Numerical Conformal bootstrap with Analytic Functionals and Outer Approximation

TL;DR

This paper advances the numerical conformal bootstrap by applying a new class of analytic functionals in higher dimensions, demonstrating their effectiveness and uncovering novel features in two-dimensional theories.

Contribution

It extends the use of analytic functionals to general spacetime dimensions and compares their performance with traditional methods, showing improved results and new insights.

Findings

Analytic functionals outperform traditional derivatives in bootstrap computations.

Discovery of new kinks in the scalar channel of 2D conformal field theories.

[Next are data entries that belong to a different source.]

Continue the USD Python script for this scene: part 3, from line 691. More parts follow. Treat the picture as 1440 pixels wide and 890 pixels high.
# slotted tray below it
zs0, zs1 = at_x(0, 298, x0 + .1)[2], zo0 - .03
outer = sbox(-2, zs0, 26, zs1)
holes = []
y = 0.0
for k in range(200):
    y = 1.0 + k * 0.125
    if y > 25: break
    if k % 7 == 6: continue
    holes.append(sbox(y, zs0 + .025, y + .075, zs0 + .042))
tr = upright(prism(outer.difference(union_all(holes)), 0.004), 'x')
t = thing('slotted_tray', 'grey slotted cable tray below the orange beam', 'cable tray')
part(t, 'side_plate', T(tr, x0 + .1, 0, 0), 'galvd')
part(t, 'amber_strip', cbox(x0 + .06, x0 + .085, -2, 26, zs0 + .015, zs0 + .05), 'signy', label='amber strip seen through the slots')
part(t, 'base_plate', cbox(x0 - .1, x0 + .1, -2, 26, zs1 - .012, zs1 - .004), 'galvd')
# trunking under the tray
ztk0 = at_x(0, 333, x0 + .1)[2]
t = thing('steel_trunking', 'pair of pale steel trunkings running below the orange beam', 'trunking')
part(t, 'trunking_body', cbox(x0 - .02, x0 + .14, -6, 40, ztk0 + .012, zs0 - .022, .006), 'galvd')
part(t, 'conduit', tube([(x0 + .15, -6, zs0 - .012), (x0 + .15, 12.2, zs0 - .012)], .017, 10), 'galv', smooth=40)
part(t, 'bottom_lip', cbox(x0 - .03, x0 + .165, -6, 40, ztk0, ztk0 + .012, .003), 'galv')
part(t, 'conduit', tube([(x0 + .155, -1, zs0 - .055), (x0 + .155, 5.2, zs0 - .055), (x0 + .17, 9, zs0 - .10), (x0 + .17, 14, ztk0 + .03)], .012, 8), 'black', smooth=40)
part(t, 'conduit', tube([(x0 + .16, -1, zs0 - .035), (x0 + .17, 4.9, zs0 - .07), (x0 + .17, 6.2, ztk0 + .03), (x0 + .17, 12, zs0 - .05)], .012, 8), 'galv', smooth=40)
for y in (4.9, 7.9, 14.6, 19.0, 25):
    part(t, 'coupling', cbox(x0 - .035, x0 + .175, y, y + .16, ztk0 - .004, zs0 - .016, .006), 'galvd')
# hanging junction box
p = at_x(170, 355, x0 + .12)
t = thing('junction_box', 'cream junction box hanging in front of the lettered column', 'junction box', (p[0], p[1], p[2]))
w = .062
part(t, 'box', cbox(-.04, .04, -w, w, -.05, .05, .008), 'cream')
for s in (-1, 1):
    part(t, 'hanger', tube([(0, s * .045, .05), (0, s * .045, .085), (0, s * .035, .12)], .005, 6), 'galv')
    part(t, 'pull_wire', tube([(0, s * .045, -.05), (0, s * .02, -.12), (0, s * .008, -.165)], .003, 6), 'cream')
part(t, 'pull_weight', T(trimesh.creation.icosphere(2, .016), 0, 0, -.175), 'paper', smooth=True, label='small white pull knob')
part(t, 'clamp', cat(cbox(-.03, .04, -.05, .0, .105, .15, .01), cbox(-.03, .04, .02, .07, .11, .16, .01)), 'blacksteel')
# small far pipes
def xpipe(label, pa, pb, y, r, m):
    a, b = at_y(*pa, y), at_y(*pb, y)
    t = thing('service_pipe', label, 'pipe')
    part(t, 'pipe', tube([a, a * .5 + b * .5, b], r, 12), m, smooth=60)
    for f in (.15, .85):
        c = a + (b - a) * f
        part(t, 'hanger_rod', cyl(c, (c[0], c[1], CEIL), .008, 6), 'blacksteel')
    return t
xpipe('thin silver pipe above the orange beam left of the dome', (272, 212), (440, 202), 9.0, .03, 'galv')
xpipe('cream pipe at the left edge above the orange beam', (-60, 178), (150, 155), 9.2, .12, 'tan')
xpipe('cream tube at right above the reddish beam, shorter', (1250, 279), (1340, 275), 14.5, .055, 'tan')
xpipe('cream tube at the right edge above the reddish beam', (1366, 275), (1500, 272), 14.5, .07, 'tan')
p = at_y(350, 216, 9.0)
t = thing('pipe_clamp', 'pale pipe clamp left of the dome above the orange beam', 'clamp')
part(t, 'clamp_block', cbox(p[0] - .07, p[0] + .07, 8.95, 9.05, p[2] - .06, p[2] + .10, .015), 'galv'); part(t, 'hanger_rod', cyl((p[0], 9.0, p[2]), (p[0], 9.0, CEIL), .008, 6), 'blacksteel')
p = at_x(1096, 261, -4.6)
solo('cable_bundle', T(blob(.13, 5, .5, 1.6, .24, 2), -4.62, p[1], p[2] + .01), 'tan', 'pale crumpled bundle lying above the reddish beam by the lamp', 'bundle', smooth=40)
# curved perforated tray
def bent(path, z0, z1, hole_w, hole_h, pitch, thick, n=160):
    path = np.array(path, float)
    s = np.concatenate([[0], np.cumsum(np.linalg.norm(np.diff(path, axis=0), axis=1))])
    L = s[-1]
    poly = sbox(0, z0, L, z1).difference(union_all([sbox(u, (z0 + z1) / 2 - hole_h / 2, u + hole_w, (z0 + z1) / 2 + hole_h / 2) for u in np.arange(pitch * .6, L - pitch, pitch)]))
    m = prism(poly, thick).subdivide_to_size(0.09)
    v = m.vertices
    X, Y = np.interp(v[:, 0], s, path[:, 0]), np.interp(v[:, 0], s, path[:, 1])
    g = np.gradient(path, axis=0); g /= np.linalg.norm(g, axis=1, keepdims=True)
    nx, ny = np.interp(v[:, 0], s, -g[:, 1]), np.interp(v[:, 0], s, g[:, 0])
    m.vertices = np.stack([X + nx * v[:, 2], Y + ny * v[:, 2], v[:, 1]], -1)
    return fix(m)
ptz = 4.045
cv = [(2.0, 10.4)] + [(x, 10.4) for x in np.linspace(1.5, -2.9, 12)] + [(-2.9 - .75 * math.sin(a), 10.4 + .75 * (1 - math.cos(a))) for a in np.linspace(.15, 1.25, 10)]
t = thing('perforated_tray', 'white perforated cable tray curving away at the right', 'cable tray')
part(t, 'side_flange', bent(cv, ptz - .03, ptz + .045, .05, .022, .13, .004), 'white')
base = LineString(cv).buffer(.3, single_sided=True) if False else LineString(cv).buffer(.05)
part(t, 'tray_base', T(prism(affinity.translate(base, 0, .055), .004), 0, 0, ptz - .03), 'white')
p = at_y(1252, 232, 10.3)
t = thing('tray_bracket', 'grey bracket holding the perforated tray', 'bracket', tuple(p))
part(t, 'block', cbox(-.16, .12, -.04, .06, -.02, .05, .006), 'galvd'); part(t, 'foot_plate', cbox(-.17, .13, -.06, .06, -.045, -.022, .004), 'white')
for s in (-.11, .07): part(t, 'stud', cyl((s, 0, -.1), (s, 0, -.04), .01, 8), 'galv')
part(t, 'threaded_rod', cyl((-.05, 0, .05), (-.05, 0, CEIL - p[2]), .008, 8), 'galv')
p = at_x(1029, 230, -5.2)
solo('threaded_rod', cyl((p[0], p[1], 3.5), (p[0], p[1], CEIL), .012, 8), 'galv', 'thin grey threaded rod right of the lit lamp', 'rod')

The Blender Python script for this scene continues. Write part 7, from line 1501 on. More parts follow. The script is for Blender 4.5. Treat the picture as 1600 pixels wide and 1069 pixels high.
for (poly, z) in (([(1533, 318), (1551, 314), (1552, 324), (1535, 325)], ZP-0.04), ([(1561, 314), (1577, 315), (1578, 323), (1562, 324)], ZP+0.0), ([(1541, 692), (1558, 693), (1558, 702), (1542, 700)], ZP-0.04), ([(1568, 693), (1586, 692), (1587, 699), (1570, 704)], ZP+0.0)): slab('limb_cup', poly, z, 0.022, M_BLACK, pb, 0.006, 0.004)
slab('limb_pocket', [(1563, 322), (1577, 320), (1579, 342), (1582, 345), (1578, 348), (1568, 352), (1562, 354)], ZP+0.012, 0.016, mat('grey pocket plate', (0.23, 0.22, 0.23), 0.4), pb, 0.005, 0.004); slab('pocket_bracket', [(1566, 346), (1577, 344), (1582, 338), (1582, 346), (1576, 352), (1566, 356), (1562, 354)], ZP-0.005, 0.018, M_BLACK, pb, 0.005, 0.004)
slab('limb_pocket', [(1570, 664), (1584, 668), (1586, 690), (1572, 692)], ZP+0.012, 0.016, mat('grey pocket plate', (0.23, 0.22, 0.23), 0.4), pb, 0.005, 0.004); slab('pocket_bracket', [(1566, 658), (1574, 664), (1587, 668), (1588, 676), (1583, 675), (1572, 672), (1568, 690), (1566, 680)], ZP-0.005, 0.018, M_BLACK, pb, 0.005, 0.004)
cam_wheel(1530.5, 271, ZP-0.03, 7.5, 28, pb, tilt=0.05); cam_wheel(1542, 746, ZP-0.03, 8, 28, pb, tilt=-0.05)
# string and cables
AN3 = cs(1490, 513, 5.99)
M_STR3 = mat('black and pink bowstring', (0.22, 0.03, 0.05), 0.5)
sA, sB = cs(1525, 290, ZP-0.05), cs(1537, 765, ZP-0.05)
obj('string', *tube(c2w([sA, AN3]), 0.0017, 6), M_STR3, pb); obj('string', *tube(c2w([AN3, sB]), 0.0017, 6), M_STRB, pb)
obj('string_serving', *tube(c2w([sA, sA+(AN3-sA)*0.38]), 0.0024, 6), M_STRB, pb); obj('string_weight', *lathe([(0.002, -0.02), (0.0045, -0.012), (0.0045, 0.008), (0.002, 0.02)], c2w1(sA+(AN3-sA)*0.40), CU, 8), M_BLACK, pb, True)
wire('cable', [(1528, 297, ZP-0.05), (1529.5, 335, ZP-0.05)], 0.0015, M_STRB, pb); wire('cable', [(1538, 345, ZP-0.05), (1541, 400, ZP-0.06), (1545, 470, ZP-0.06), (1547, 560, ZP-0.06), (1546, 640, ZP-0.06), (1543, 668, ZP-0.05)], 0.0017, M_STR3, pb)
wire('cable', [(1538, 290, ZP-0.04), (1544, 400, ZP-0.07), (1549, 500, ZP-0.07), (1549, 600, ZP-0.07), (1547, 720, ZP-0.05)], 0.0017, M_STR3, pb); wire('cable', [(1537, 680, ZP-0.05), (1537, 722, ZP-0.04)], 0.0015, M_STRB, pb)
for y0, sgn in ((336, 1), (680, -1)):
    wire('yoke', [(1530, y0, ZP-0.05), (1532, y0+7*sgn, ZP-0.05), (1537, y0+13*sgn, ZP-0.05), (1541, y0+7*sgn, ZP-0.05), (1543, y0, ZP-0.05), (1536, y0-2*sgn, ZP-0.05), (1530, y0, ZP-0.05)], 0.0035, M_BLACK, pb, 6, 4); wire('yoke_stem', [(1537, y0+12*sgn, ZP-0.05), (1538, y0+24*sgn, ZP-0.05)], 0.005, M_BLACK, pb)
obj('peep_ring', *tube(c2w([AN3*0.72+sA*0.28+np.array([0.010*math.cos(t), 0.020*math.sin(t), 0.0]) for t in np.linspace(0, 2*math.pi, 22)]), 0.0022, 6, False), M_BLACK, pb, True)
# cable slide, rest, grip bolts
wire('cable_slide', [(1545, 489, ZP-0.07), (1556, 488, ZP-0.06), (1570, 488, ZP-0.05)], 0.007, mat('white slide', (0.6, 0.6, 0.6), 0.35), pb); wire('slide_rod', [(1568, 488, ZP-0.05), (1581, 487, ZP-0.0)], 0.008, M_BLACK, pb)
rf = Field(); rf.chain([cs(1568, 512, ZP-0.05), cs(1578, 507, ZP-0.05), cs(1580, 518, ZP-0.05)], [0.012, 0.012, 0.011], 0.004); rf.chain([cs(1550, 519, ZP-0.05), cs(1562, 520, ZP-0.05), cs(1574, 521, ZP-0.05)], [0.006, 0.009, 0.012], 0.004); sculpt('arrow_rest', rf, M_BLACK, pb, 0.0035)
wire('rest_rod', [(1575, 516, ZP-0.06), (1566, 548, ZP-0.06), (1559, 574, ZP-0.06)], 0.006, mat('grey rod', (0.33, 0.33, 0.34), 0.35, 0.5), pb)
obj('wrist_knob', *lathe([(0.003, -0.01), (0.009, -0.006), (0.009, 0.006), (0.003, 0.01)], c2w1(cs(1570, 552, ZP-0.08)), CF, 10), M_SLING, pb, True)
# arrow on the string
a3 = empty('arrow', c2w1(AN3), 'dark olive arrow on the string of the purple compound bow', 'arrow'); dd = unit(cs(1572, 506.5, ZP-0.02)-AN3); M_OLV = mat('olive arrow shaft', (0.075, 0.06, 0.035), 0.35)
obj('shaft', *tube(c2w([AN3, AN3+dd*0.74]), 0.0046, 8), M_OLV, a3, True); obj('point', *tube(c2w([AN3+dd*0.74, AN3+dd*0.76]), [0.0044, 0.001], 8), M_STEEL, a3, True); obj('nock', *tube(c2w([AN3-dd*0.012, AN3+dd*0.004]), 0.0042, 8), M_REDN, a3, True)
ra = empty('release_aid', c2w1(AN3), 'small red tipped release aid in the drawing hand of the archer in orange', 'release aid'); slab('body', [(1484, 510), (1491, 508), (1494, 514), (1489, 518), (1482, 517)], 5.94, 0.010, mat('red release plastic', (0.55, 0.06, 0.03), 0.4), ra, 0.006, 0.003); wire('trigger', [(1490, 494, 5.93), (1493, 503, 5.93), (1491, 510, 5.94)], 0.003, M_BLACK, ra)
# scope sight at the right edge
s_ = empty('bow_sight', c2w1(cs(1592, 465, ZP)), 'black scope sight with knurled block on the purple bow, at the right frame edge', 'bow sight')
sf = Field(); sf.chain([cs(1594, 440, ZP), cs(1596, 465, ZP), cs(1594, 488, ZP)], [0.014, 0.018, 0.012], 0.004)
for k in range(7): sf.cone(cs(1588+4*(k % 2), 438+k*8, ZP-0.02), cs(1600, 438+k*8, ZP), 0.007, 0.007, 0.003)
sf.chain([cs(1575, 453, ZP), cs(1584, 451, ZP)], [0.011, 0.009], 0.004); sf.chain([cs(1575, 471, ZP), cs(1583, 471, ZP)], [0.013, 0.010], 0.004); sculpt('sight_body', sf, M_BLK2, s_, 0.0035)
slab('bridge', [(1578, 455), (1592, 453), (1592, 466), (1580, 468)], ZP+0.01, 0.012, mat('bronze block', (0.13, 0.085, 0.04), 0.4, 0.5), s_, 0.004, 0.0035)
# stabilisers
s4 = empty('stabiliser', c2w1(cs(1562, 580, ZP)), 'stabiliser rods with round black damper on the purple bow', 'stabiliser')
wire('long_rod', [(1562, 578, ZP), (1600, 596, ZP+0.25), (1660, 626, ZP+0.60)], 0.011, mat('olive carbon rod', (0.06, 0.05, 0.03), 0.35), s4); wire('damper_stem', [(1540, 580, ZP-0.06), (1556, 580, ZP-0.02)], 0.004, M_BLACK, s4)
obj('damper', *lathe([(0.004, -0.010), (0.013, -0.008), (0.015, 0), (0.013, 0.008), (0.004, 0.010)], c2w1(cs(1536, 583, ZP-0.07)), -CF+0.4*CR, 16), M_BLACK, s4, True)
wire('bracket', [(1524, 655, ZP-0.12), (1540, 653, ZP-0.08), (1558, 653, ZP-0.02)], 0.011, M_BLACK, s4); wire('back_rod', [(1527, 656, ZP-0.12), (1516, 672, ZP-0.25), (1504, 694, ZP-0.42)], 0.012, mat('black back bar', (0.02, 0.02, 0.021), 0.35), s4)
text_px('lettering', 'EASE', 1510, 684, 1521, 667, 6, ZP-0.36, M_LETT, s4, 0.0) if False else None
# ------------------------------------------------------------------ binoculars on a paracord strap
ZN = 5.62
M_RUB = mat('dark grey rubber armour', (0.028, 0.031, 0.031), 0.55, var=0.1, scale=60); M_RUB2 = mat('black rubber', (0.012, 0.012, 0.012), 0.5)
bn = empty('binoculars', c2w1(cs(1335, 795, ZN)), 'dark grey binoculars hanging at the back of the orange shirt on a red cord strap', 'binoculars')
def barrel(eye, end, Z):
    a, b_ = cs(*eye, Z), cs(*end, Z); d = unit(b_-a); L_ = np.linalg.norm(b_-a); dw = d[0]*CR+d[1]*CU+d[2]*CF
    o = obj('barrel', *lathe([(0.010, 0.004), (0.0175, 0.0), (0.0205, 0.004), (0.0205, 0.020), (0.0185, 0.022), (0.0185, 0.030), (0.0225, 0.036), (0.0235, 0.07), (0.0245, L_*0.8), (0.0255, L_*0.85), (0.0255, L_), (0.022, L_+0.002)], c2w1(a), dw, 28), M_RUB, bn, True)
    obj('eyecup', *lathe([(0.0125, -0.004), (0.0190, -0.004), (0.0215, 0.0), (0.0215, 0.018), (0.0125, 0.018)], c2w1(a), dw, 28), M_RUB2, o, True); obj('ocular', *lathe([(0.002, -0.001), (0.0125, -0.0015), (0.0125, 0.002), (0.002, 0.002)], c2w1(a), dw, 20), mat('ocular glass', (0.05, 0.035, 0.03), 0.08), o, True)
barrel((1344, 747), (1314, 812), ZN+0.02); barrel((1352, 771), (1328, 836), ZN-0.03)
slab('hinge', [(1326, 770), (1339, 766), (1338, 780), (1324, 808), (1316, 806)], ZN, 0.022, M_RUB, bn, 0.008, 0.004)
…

Potential of these functionals as an alternative approach in conformal bootstrap.

Abstract

This paper explores the numerical conformal bootstrap in general spacetime dimensions through the lens of a distinct category of analytic functionals, previously employed in two-dimensional studies. We extend the application of these functionals to a more comprehensive backdrop, demonstrating their adaptability and efficacy in general spacetime dimensions above two. The bootstrap is implemented using the outer approximation methodology, with computations conducted in double precision. The crux of our study lies in comparing the performance of this category of analytic functionals with conventional derivatives at crossing symmetric points. It is worth highlighting that in our study, we identified some novel kinks in the scalar channel during the maximization of the gap in two-dimensional conformal field theory. Our numerical analysis indicates that these analytic functionals offer a superior performance, thereby revealing a potential alternative paradigm in the application of conformal bootstrap.